Pela defesa dos direitos digitais em Portugal




A EMEL decidiu recentemente bloquear o acesso de aplicações alternativas ao sistema de bicicletas partilhadas Gira, como a mGira ou a Gira+, desenvolvidas autonomamente por jovens programadores com o intuito de resolver os problemas assinalados pelos utilizadores (noutras palavras, melhorar o serviço). A partir de agora, quem quiser usar as bicicletas partilhadas será obrigado a usar a aplicação oficial. E não só, tendo adoptado o sistema de certificação "Play Integrity", a nova versão da aplicação também obriga os utilizadores a terem dispositivos Android certificados pela Google.

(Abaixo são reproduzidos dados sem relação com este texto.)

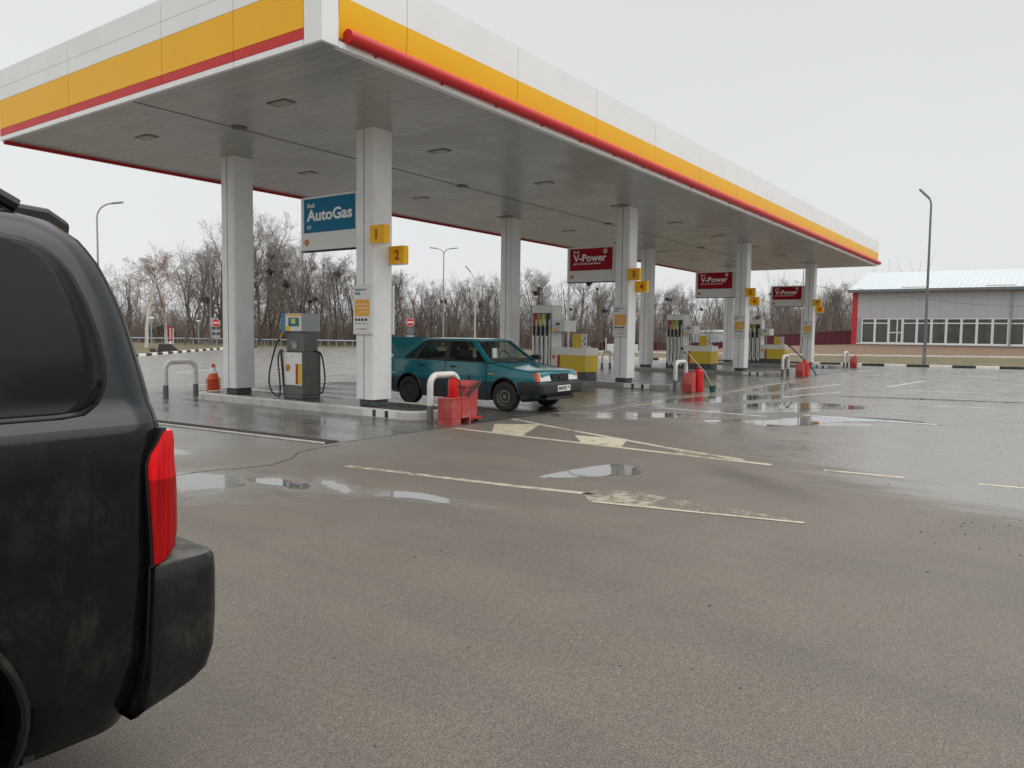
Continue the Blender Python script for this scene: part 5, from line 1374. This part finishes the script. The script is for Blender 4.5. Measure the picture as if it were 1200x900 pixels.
# ------------------------------------------------------------------ maroon corrugated fence
def zf(y): return float(np.interp(y, [16.5, 20, 31, 37.4, 53, 75], [.90, .76, .0, -.25, -.55, -.6]))
fn = empty('corrugated_fence', (82, 16, 0), 'long maroon corrugated metal fence in front of the bare trees', 'fence')
b = MB(); ys_ = list(np.arange(16, 90, .5))
for y0 in ys_:
    z0 = zf(y0); z1 = float(np.interp(y0, [16.5, 20, 31, 37.4, 53], [2.18, 1.98, .78, .66, .50])) if y0 < 53 else .5
    b.box(0, y0 - 16, z0 - .4, .03, y0 - 16 + .25, z1); b.box(.035, y0 - 16 + .25, z0 - .4, .065, y0 - 16 + .5, z1)
b.build('sheet', M['fence_red'], fn)
b = MB()
for y0 in ys_[::1]:
    z1 = float(np.interp(y0, [16.5, 20, 31, 37.4, 53], [2.18, 1.98, .78, .66, .50])) if y0 < 53 else .5
    b.box(-.03, y0 - 16, z1 + .001, .08, y0 - 16 + .5, z1 + .03)
b.build('top_cap', M['brown_wall'], fn)
fr_ = empty('corrugated_fence', (83.5, 17, 0), 'higher rear stretch of maroon fence left of the shop building', 'fence')
b = MB()
for y0 in np.arange(17, 30, .5):
    z1 = float(np.interp(y0, [17, 23, 30], [2.3, 1.85, 1.1]))
    b.box(0, y0 - 17, 0, .03, y0 - 17 + .25, z1); b.box(.035, y0 - 17 + .25, 0, .065, y0 - 17 + .5, z1)
b.build('sheet', M['fence_red'], fr_)

# pale shed roof above the fence, white panel by the road, small posts
sh = empty('storage_shed', (84, 30.2, 0), 'pale blue-grey metal shed rising behind the maroon fence', 'shed')
b = MB(); b.box(0, 0, 0, 5, 4.4, 1.95); b.build('wall', M['shed_blue'], sh)
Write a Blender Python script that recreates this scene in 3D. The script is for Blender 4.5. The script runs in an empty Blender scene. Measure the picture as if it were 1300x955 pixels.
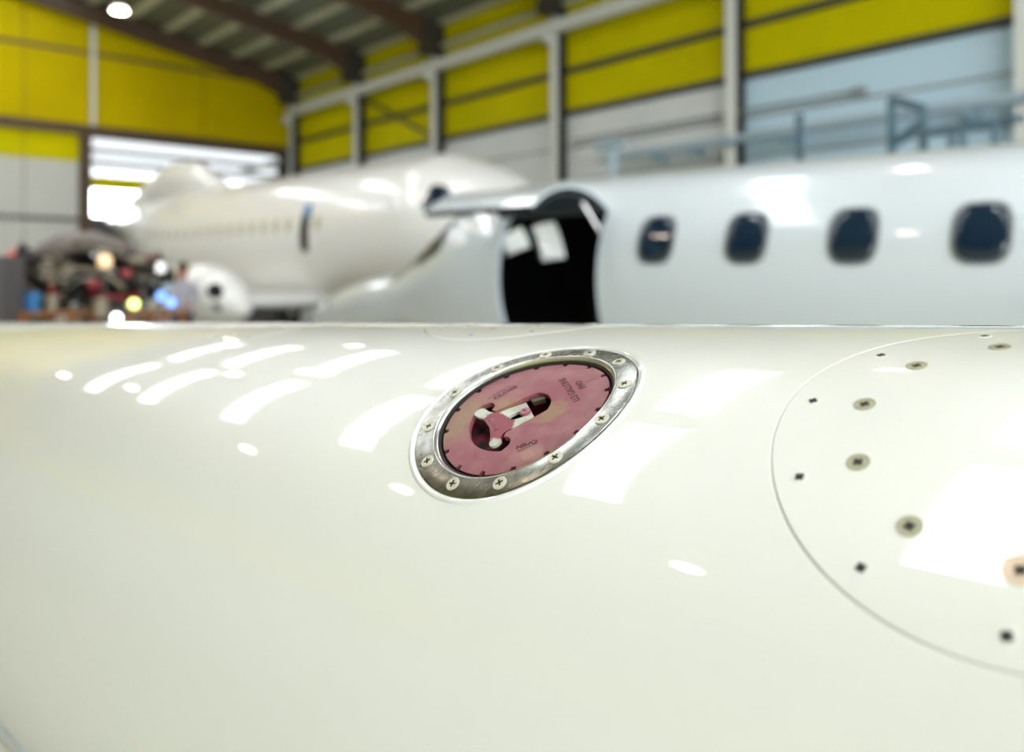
import bpy, math, random
from mathutils import Vector, Matrix
from mathutils.geometry import delaunay_2d_cdt
random.seed(7)
scn = bpy.context.scene
COL = scn.collection
PI = math.pi

# ------------------------------------------------------------------ camera, world, exposure
EYE = 1.5
cd = bpy.data.cameras.new('camera'); cam = bpy.data.objects.new('camera', cd); COL.objects.link(cam)
cam.location = (0, 0, EYE); cam.rotation_euler = (PI/2, 0, 0)
cd.sensor_width = 36; cd.lens = 1100*36/1300; cd.shift_y = -117.5/1300
cd.clip_start = 0.02; cd.clip_end = 300
cd.dof.use_dof = True; cd.dof.focus_distance = 0.635; cd.dof.aperture_fstop = 3.5
scn.camera = cam
scn.view_settings.view_transform = 'Standard'; scn.view_settings.look = 'None'
scn.view_settings.gamma = 1; scn.view_settings.exposure = 2.08
scn.cycles.use_denoising = True; scn.cycles.max_bounces = 8; scn.cycles.diffuse_bounces = 4
scn.cycles.sample_clamp_indirect = 6; scn.cycles.caustics_reflective = False; scn.cycles.caustics_refractive = False
wd = bpy.data.worlds.new('overcast'); scn.world = wd; wd.use_nodes = True
wd.node_tree.nodes['Background'].inputs[0].default_value = (0.85, 0.92, 1.0, 1)
wd.node_tree.nodes['Background'].inputs[1].default_value = 3.4
SKY_PANE = 2.9      # daylight coming through the rooflights
LAMP = 16.0
# portal that helps daylight through the open hangar door behind the camera
Wv = Vector((-.6563, .7545, 0)); Vv = Vector((.7545, .6563, 0))
def H(u, v, z): return Wv*u + Vv*v + Vector((0, 0, z+EYE))       # hangar frame: u along the right wall, v towards it, z from eye height
FLOOR = -EYE
U0, U1, V0, V1 = -12.0, 28.9, -9.2, 14.7
EAVE, RV = 7.4, 2.75
RZ = EAVE+.186*(V1-RV)
def roof_z(v): return RZ-.186*abs(v-RV)
ld = bpy.data.lights.new('daylight_portal', 'AREA'); ld.shape = 'RECTANGLE'; ld.size = 20; ld.size_y = 5.8
ld.cycles.is_portal = True
lo = bpy.data.objects.new('daylight_portal', ld); COL.objects.link(lo)
lo.location = H(U0-.3, 2.75, 1.4); lo.rotation_euler = (Vector(-Wv)).to_track_quat('Z', 'Y').to_euler()

# ------------------------------------------------------------------ materials
def mat(name, col, rough=.5, metal=0., coat=0., spec=.5, emit=None, estr=0., noise=None, bump=0., bscale=50, trans=0., coatr=.03):
    m = bpy.data.materials.new(name); m.use_nodes = True
    nt = m.node_tree; b = nt.nodes['Principled BSDF']
    b.inputs['Base Color'].default_value = (*col, 1); b.inputs['Roughness'].default_value = rough
    b.inputs['Metallic'].default_value = metal; b.inputs['Coat Weight'].default_value = coat
    b.inputs['Coat Roughness'].default_value = coatr; b.inputs['Specular IOR Level'].default_value = spec
    b.inputs['Transmission Weight'].default_value = trans
    if emit: b.inputs['Emission Color'].default_value = (*emit, 1); b.inputs['Emission Strength'].default_value = estr
    tc = nt.nodes.new('ShaderNodeTexCoord')
    if noise:
        c2, sc, lo_, hi_ = noise
        n = nt.nodes.new('ShaderNodeTexNoise'); n.inputs['Scale'].default_value = sc; n.inputs['Detail'].default_value = 5
        r = nt.nodes.new('ShaderNodeMapRange'); r.inputs[1].default_value = lo_; r.inputs[2].default_value = hi_
        x = nt.nodes.new('ShaderNodeMix'); x.data_type = 'RGBA'
        nt.links.new(tc.outputs['Object'], n.inputs['Vector']); nt.links.new(n.outputs[0], r.inputs[0])
        nt.links.new(r.outputs[0], x.inputs[0]); x.inputs[6].default_value = (*col, 1); x.inputs[7].default_value = (*c2, 1)
        nt.links.new(x.outputs[2], b.inputs['Base Color'])
    if bump:
        n2 = nt.nodes.new('ShaderNodeTexNoise'); n2.inputs['Scale'].default_value = bscale; n2.inputs['Detail'].default_value = 4
        bp = nt.nodes.new('ShaderNodeBump'); bp.inputs['Strength'].default_value = 1; bp.inputs['Distance'].default_value = bump
        nt.links.new(tc.outputs['Object'], n2.inputs['Vector']); nt.links.new(n2.outputs[0], bp.inputs['Height'])
        nt.links.new(bp.outputs[0], b.inputs['Normal'])
    return m
M = {}
M['tank'] = mat('tank_white_gloss', (.865, .86, .81), .35, coat=1., spec=.5, noise=((.845, .855, .785), 3, .35, .7), coatr=.015)
M['jet'] = mat('jet_white_gloss', (.60, .65, .68), .3, coat=1., coatr=.06)  # white paint with the cooler light of this side put into its colour
M['jet_warm'] = mat('airliner_white', (.78, .775, .745), .35, coat=.8, coatr=.08)
M['groove'] = mat('panel_gap', (.30, .32, .29), .6)
M['seal'] = mat('white_sealant', (.83, .84, .81), .3, coat=1., coatr=.05)
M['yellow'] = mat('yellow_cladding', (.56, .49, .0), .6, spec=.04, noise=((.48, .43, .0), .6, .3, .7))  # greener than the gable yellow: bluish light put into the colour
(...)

Os sistemas operativos “alternativos”, muitas vezes desenvolvidos precisamente para reforçar a privacidade e tentar fugir à vigilância constante da multinacional americana (como é o caso do GrapheneOS e do e/OS), ficam assim excluídos.

A EMEL justifica a medida em nome da segurança e da protecção de dados dos utilizadores, mas este argumento, de resto comum no ambiente digital, merece um escrutínio aprofundado. Em primeiro lugar, nada garante que uma aplicação certificada pela Google seja mais segura do que, por exemplo, um acesso via Web. No fundo, se podemos gerir a nossa conta bancária através de um browser, porque não poderíamos também aceder ao sistema de bicicletas partilhadas da mesma forma? Por outro lado, poderia ter sido interessante, e mais vantajoso para os utilizadores da Gira, se a EMEL tivesse envolvido no processo de actualização os programadores que criaram as aplicações alternativas.

Mas há um outro aspecto que é importante frisar. Quando a Câmara de Lisboa - ou qualquer outra entidade pública - adopta tecnologias que exigem a utilização exclusiva de dispositivos controlados pela Google (Android) ou pela Apple (iOS), o que acontece é, de facto, um subsídio indirecto a estes gigantes tecnológicos. Optar por que o sistema Gira apenas seja acessível através de aplicações autorizadas pela Big Tech está longe de ser uma mera opção técnica, porque obriga os cidadãos que queiram usufruir de um serviço público a adoptarem dispositivos controlados pela Google e pela Apple. Longe de ser um mero reforço da segurança, a imposição unilateral do sistema de certificação "Play Integrity" por parte da Google é mais um episódio na longa história da enclosure digital: a progressiva apropriação dos espaços digitais por meia dúzia de poderosíssimas empresas privadas. Com a nova versão da aplicação Gira, que canaliza forçadamente os utilizadores para os ecossistemas fechados da Google e da Apple, uma empresa pública está em última análise a contribuir para a hegemonia dos dois gigantes tecnológicos e para a perpetuação do seu domínio.

Nos Estados Unidos e na União Europeia estão em curso processos legais contra o monopólio das grandes plataformas e estão a ser elaborados regulamentos mais rigorosos para limitar o seu poder, inclusive obrigando a abrir o mercado a app stores alternativas. Em Portugal, a EMEL escolhe, pelo contrário, reforçar ulteriormente o poder destas corporações. Em lugar de utilizar o dinheiro público para favorecer os interesses da Big Tech, o Estado Português - que hoje tanto zela pela soberania digital nacional - deveria garantir que os seus órgãos asseguram um acesso tanto quanto possível agnóstico em termos de plataforma, como web apps ou aplicações independentes das app stores oficiais, soluções abertas e “interoperáveis” que não obriguem os cidadãos a submeter-se a lógicas fechadas e intrinsecamente extractivas.

Com esta nova versão "blindada" da app da Gira, a EMEL restringe a liberdade de escolha dos utilizadores e compromete o princípio de que os serviços públicos devem ser independentes dos interesses privados, além de bloquear inovações que poderiam surgir da própria comunidade, perdendo assim uma oportunidade preciosa para melhorar o serviço de forma colaborativa. Ah, entretanto os programadores da mGira e da Gira+ lançaram novas versões que procuram contornar o bloqueio da EMEL. A luta continua.

Davide Scarso, Professor auxiliar na Faculdade de Ciências e Tecnologia da Universidade Nova.